A Visit To Elijah

I read this book, “Becoming Elijah: Prophet of Transformation” (2022) in preparation for Passover. As the book points out, most Jews know Elijah primarily through experiences of the seder, in which the door is opened and a cup of wine offered to Elijah, usually near the conclusion of the service. The book discusses in detail that ritual and other rituals in Jewish life in which Elijah partakes. The book includes a telling story about Elijah and the seder told by a Hasidic Rebbe. At a seder, the Rebbe’s disciples were disappointed when Elijah failed to appear when the door was opened. When they told the Rebbe, the Rebbe said “Fools! Do you think Elijah the prophet enters through the door? He enters through the heart.” (p. 134)

Daniel Matt, the author of “Becoming Elijah” is a renowned scholar of Jewish mysticism, who has translated and annotated a celebrated nine-volume work, “The Zohar: Pritzker Edition”. His book, is part of a series called “Jewish Lives” described as a “prizewinning series of interpretive biography designed to explore the many facets of Jewish identity”. “Becoming Elijah” received the Rabbi Jonathan Sacks Book Prize for 2022.

Matt explores this legendary Jewish prophet through a variety of voices and sources. The book is both a history of Elijah and a reflection about him, which invites the reader to think further about Elijah’s continued significance. The book is short but needs slow reading because of the many references and quotations from Jewish and other sources. It includes detailed footnotes together with a lengthy bibliography.

Matt begins with a study of Elijah in the biblical Book of Kings which shows the prophet as a miracle worker, a zealot, a rebuker of kings and as an uncompromising voice for the existence of the Jewish God and of no other gods. He calls the Israelites from idolatry to repentance and worship of God. Elijah is carried to heaven in a chariot and perhaps never died. In the Jewish commentaries and in the Talmud, Elijah gradually changes character as compassion takes precedence over zealotry. Elijah becomes a teacher and appears to sages and other sincere seekers explaining the texts and the religious life.

Matt then explores Elijah in the Jewish mystical texts which have formed the heart of his scholarly work. He discusses how Elijah appears in Jewish Kabbalism and, in particular, in the Zohar. He develops the concept of “Gillui Eliyahu” or Elijah as a mystical figure, more an angel than a human being, who both was faithful to the tradition and also took it in new directions with a focus on internalized spirituality. The Kabbalistic Elijah is the key to this volume. Subsequent chapters explore Elijah’s influence in Christianity and Islam, especially in the mystical traditions of these daughters of Judaism. Matt then explores the role Elijah plays in Jewish ritual, including the Passover, circumcision, and the Havdalah prayer recited at the conclusion of Sabbath.

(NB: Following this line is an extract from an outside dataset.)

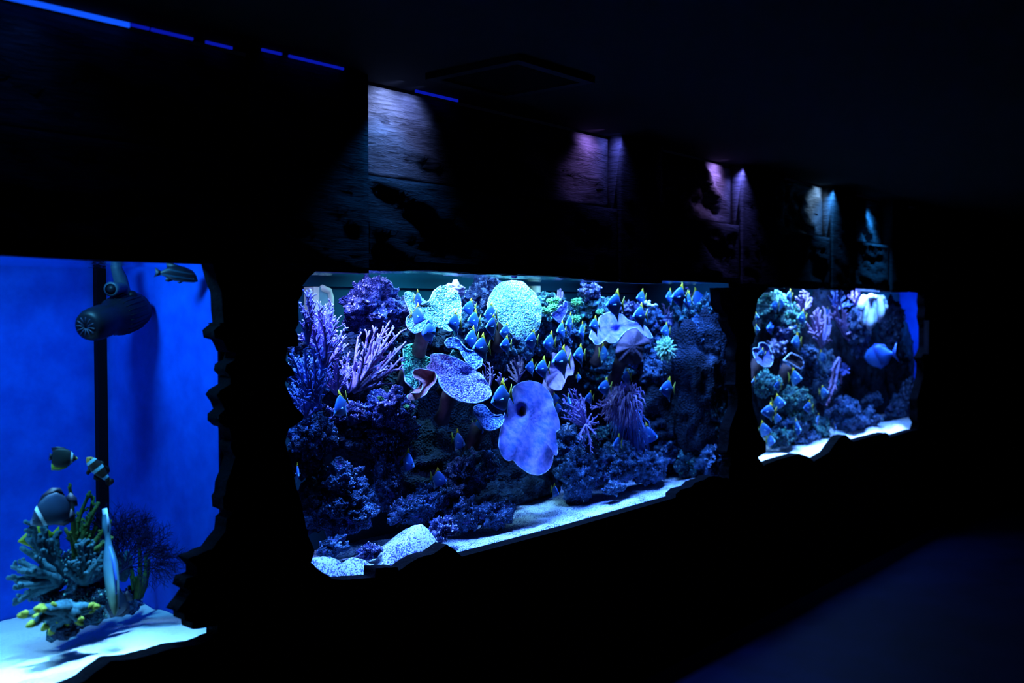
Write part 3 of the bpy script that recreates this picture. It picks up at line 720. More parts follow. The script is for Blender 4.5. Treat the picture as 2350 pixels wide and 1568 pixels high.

The book’s final chapter “Becoming Elijah” takes the book out of the realm of historical summary and invites the reader to consider Elijah for oneself and to participate in the continuing growth and understanding of Elijah’s mission. Matt notes that in the Bible, Elijah tended to see everything “in terms of black and white” where in later developments Elijah “realizes that conflicting views can sometimes be equally true.” Elijah works to “reveal the unity within the contradictions of tradition.” (p. 150) Matt sees the significance of Elijah in individual seeking and in helping the downtrodden and neglected. He writes:

“Elijah provides a human face for the transcendent, inviting seekers to learn the unknown. Over the ages, what sages and mystics discovered, he authenticated for them and their circles by his very presence, by his stature as vigilant defender of the faith and guarantor of tradition. If what they absorbed through Elijah seemed startlingly new, he validated it as simultaneoulsy ancient, thereby revitalizing Judaism. Especially in Kabbalah, gillui Eliyyahu (an epiphany of Elijah) signals a shift in religious understanding.” (p. 154)

It was valuable for me to be reminded of Jewish mysticism and the spritual search through Elijah as developed in Matt’s book. I may not have received Elijah, but perhaps I was able to visit him through this book. The book helped me understand the upcoming Passover holiday. It may help readers explore the nature of spiritual search.